Once dogged by gang culture and violence, Davy O’Neil and his team there have brought young people together from different parts of the community, showing them that they have more in common – and more to unite around – than that which threatened to divide them.
“I’ll put my hand up, when I grew up, we all got into a bit of trouble, but when you got older, obviously you got away from it,” O’Neil recalls.
“What I had noticed, maybe about 14 or 15 years ago, was it was starting to creep in again. So myself and a couple of local boys said we’ll start a wee soccer school. Get the kids off the street and give them something else to do.
“What we tried to do was get the guys from other areas together, and we started them dead young.”
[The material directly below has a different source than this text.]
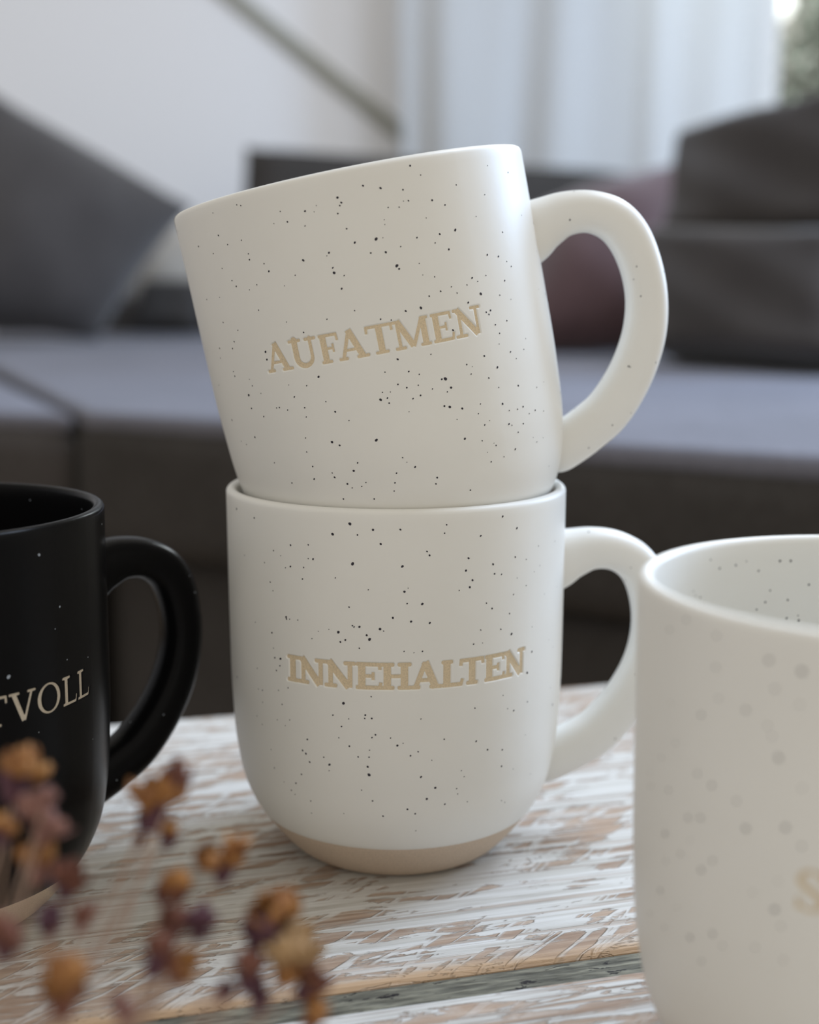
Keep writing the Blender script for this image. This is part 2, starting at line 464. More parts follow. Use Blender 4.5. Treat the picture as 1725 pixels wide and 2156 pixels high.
def make_mug(label, cat, loc, rot, letters, z0, slope, strokes, speck, nrand, front, glaze_m, text_m, speck_m, seed, handle_specks=26, group='stoneware mugs on the table', speck_scale=1.0, inside=''):
    rng = random.Random(seed)
    root = thing('mug', label, cat, loc, rot, group)
    # --- sampling grid: fine where the word is pressed in
    a0 = (letters[0][1] - 1.2) / R_TXT; a1 = (letters[-1][2] + 1.2) / R_TXT
    nf = int((a1 - a0) * R_TXT / 0.17)
    fine = np.linspace(a0, a1, nf)
    coarse = np.linspace(a1, a0 + 2 * math.pi, 66)[1:-1]
    th = np.concatenate([fine, coarse])
    zlo, zhi = z0 - 0.9, z0 + CAP + 0.9
    if slope: zlo -= 1.0; zhi += 1.0
    zs = np.concatenate([np.linspace(Z_CLAY * 1e3, zlo, 34)[:-1], np.arange(zlo, zhi, 0.17), np.linspace(zhi, MUG_H * 1e3 - 1.5, 22)]) / 1e3
    Xg, Zg = np.meshgrid(np.where(th > a1 + 1e-6, 99.0, th) * R_TXT, zs * 1e3)
    sd = word_sdf(Xg, Zg, letters, z0, slope, *strokes)
    u = np.clip((0.13 - sd) / 0.30, 0, 1); depth = 0.00042 * u * u * (3 - 2 * u)
    rows = [(radius(Z_CLAY) - 0.0006, Z_CLAY - 0.0001), (radius(Z_CLAY) - 0.0001, Z_CLAY - 0.00012)]
    rows += [(radius(z) + 0.00012 * min(1, k * 0.6 + 0.4) - depth[k], z) for k, z in enumerate(zs)]
    rtop = float(radius(MUG_H - 0.0015)) + 0.00012
    for k in range(1, 9):                       # rounded lip
        a = math.pi * k / 8
        rows.append((rtop - WALL / 2 + WALL / 2 * math.cos(a), MUG_H - 0.0015 + 0.0015 * math.sin(a)))
    for z in np.linspace(MUG_H - 0.004, 0.013, 24):
        rows.append((float(radius(z)) - WALL - 0.0016 * max(0, 1 - (z - .013) / .02), z))
    rb = rows[-1][0]
    for k in range(1, 7):
        a = math.pi / 2 * k / 6
        rows.append((rb * (1 - 0.22 * (1 - math.cos(a))) if k < 6 else 0.02, 0.013 - 0.006 * math.sin(a)))
    rows.append((0.0004, 0.007))
    V, F = revolve(rows, th)
    body = mesh_obj('body', V, F, glaze_m, root)
    # --- pressed lettering at the bottom of the recess
    nt = len(th); keep = sd < 0.07
    idx = -np.ones(sd.shape, int); LV = []; LF = []
    for j in range(sd.shape[0] - 1):
        for i in np.nonzero(keep[j] | keep[j + 1])[0]:
            k = i + 1
            if k >= nf: continue
            if not (keep[j, i] or keep[j, k] or keep[j+1, i] or keep[j+1, k]): continue
            f = []
            for (jj, ii) in ((j, i), (j, k), (j+1, k), (j+1, i)):
                if idx[jj, ii] < 0:
                    idx[jj, ii] = len(LV); r = float(radius(zs[jj])) - 0.00016
                    LV.append((r * math.sin(th[ii]), -r * math.cos(th[ii]), zs[jj]))
                f.append(int(idx[jj, ii]))
            LF.append(tuple(f))
    mesh_obj('lettering', LV, LF, text_m, root)
    # --- unglazed foot
    t2 = np.linspace(0, 2 * math.pi, 97)[:-1]
    rows = [(0.0004, 0.0016), (0.022, 0.0016), (0.0236, 0.0003), (0.0246, 0.0), (0.0262, 0.0), (0.0275, 0.0003)]
    for z in np.linspace(0.0010, Z_CLAY + 0.0006, 12): rows.append((float(radius(z)) - (0.0003 if z > Z_CLAY else 0), z))
    V, F = revolve(rows, t2)
    tag(mesh_obj('base', V, F, M_CLAYBASE, root), 'unglazed beige clay base')
    handle, hp = make_handle(glaze_m, root)
    # --- speckles in the glaze
    sv, sf = [], []
    def add(theta, z, r):
        R0 = float(radius(z)) + 0.00016; dr = float(radius(z + .0005) - radius(z - .0005)) / .001
        c = Vector((R0 * math.sin(theta), -R0 * math.cos(theta), z)); n = Vector((math.sin(theta), -math.cos(theta), -dr))
        disc(sv, sf, c, n, r, rng)
    for s in speck.split():
        a, z, r = map(float, s.split(','))
        if z < 102: add(rad(a), z / 1e3, r * speck_scale * 1.12 / 1e3)
    for _ in range(nrand):
        a = rng.uniform(0, 360); z = rng.uniform(15, 101)
        if front[0] < a - (360 if a > 180 else 0) < front[1]: continue
        add(rad(a), z / 1e3, rng.choice((.13, .15, .18, .2, .25, .32)) / 1e3)
    for _ in range(handle_specks):
        i = rng.randrange(10, len(hp) - 10); x, z, tk, wd = hp[i]
        tg = hp[i + 1][:2] - hp[i - 1][:2]; tg = tg / np.linalg.norm(tg)
        a = rng.uniform(0, 2 * math.pi); e = 2 / 2.5; c, s = math.cos(a), math.sin(a)
        cc = math.copysign(abs(c) ** e, c) * tk / 2; ss = math.copysign(abs(s) ** e, s) * wd / 2
        n = Vector((-tg[1] * c, s, tg[0] * c))
        disc(sv, sf, Vector((x - tg[1] * cc, ss, z + tg[0] * cc)) + n.normalized() * 0.00005, n, rng.choice((.16, .2, .25)) / 1e3, rng)
    for q in inside.split():
        a, z, r = map(float, q.split(',')); a = rad(a); R0 = float(radius(z / 1e3)) - WALL - 0.00006
        disc(sv, sf, Vector((R0 * math.sin(a), -R0 * math.cos(a), z / 1e3)), Vector((-math.sin(a), math.cos(a), 0)), r / 1e3, rng)
    for _ in range(0 if inside else 60):        # inside
        a = rng.uniform(0, 6.28); z = rng.uniform(0.04, 0.1); R0 = float(radius(z)) - WALL - 0.00006
        disc(sv, sf, Vector((R0 * math.sin(a), -R0 * math.cos(a), z)), Vector((-math.sin(a), math.cos(a), 0)), rng.choice((.16, .2, .28)) / 1e3, rng)
    tag(mesh_obj('speckles', sv, sf, speck_m, root, smooth=False), 'tiny dark speckles in the glaze' if speck_m is M_SPECK else 'sparse pale speckles in the glaze', kind='stuff')
    return root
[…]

Hence Fernhill Soccer School was born.
Located in Rutherglen on the southeastern side of Scotland’s largest city, it generates a social opportunity for young people from different neighbourhoods to come together and avoid being dragged into the alternative option of gang violence.
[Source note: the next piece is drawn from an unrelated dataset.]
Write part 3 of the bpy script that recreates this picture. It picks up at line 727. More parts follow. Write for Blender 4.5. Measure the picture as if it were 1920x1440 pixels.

It’s provided a setting for what many would have deemed impossible.
“We’ve got kids coming in from about seven different areas now,” O’Neil says. “That was unthinkable years ago. If you’d said 20 years ago, there’ll be people mixing in Fernhill, that would never have happened.
“There would never have been a mix of kids, even at 11 and 12 it wouldn’t have happened, but we’ve managed to get them mixing.
“In my opinion, the gang fighting has disappeared. I’m not saying it’s all down to us. Different bits are still pockets of trouble, but Fernhill is definitely not as bad.”
The emphasis of Fernhill Soccer School has always been and remains to bring people together through football, rather than provide a competitive setting like other clubs.
“It’s just about boys and girls coming off the street,” O’Neil adds. ”We don’t charge, so we get quite a lot coming. I think we’ve probably got over 100 registered, but normally we can average between 50 and 70 kids.
“We’ve got an inside hall where we keep the smaller ones, three year olds probably up to around about seven or eight. And then outside we split the park up into three bits with teenagers up to about 13, 14, 15.”
Despite the focus on playing football socially, the group counts current Bournemouth AFC and former Queen’s Park goalkeeper, Callan McKenna among their many graduates.
Supporting O’Neil and Fernhill on their journey has been the team from Sported, a charity resourcing a UK-wide network of 5,000 grassroots sports clubs and community groups to impact their communities through sport and physical activity.
Alongside access to grant funding and free resources and guidance, Sported – who recently launched their Grassroots Sport Unleashed strategy – has a wealth of in-person support from local field teams and expert volunteer consultants.
“The team have come up to our club and Sported is the only organisation that has actually visited us in years and seen what we’re about,” O’Neil states.
“They point us in the right direction, because unfortunately, I go to a lot of meetings and some of the funding, it’s not for us. I’ve wasted my time recently in loads and loads of meetings and just sitting there.
“When you go to Sported, it points you in the right direction. It saves us going through a lot of rigmarole.”